Top 5 steps to make your English lesson better!

I am deeply convinced that the way an English lesson is conducted has a great impact not only on students’ motivation, but also on us as teachers! Read my 5 steps to a good English lesson and, let me inspire you!

1 . For an English lesson to be a really quality lesson, it should definitely be conducted in English. Speaking a lot of English during an English class is so valuable that it wouldn’t be good to ignore it or underestimate its great impact for our students’ achievements. I often hear from my individual students that English lessons in their schools are conducted in Polish from the very beginning untill the end. Of course, it frequently happens that there is a need for Polish explanation, help or feedback, but it should be additional and supplementary to our language lesson.

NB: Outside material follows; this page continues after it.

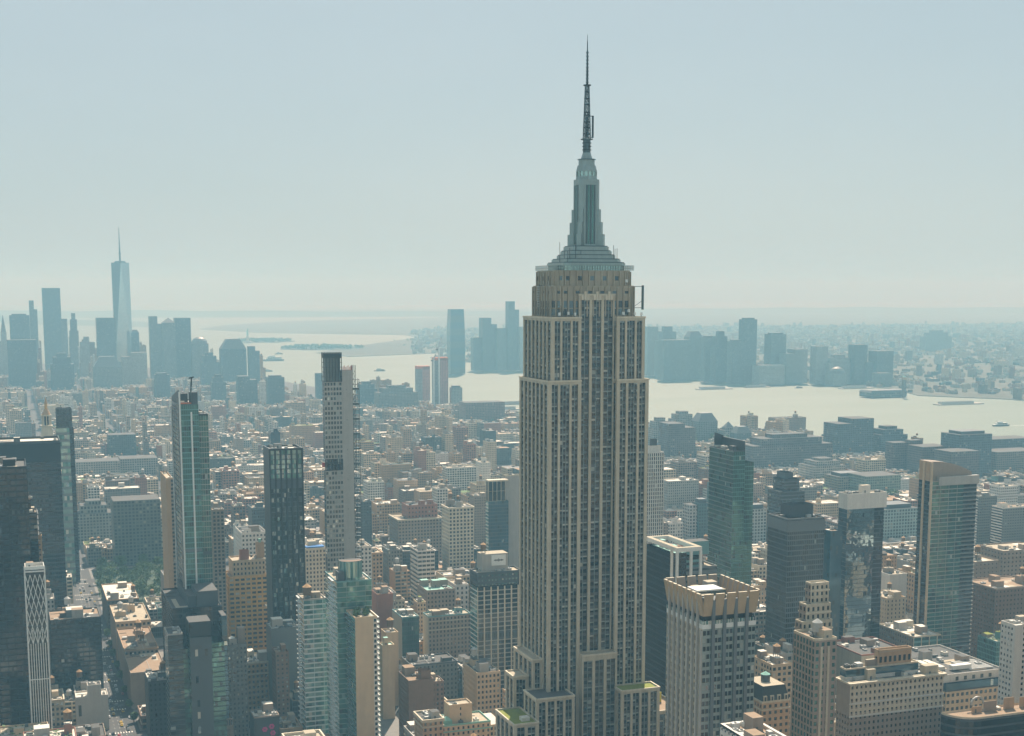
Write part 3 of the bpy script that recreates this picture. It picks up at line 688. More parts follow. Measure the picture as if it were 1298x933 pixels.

Why is speaking English in English classes is so extremely important? First, you may be the only English speaking person your student may have the chance to listen to. Secondly, without a sample of English, English lessons stop making sense. Children and teenagers who learn English without trying to speak tend to treat English lessons like a non-practical school subject and get frustrated.

2. Media. Personally I think that English lessons conducted without the use of media, especially internet resourses, is a huge mistake and a big loss. If foreign lanugages are about communication, the big amazing world around us and all the things connected to it (as I was writing about motivation for learning here), language lessons must be filled with authentic material, that is, real-life samples of language, pictures, sounds, and adventure.

If our lessons lack this very important part, we lose a useful tool used to inspire, visualise, show, motivate, and encourage students. Of course if you don’t have access to media, you manage a different way. But if you do have it, do not hesitate to use it every day in your teaching. It simply does the trick and helps students learn.

3. Like it and smile. I know, it may not sound like a big deal but it really works. If you like what you teach, everything you say starts to make more sense and is more appealing for your learners. Your words seem to be better heard. I know one thing for sure – when I come to work in a bad mood, it doesn’t help at all. When I realise it, I remind myself to feel the lesson, be professional, and it always works.

So if you have any discipline problems in your classroom, or you feel like you’ve had enough, start to like it again. Because your liking it makes your English lessons much more effective, but also much more pleasant for you and your pupils. It will also help you to avoid burning out as a teacher.

4. Speaking time. Speaking activities during an English lesson are something I would say is essential. I hardly ever conduct a lesson without a speaking exercise. Whatever topic or material you’re covering, remember to supplement it with conversation time.

For beginners, choose an easy task such as reading dialogues, drilling useful phrases, choosing the right reactions and asking students to read them aloud as a conversation. For more advanced learners, prepare a list of questions connected to the topic being discussed, give them role plays to act out, organise group work involving talking. (I am going to write a separate text about how to conduct good conversation classes soon).

5. Remember that you are responsible for a teaching process not a textbook or its author. Feel free to change things, modify and improve them.

As teachers we work with different educational materials, textbooks, teacher’s resources packs and the like. It sometimes happens that your chosen textbook doesn’t cover the material the way you need it to, or covers the material only partially. I sometimes skip a lesson and instead I do something different when I feel the need for it. You are the teacher, remember that. And you are the person who should make the decisions about what tasks to do, what tasks to skip, and what tasks should be supplemented.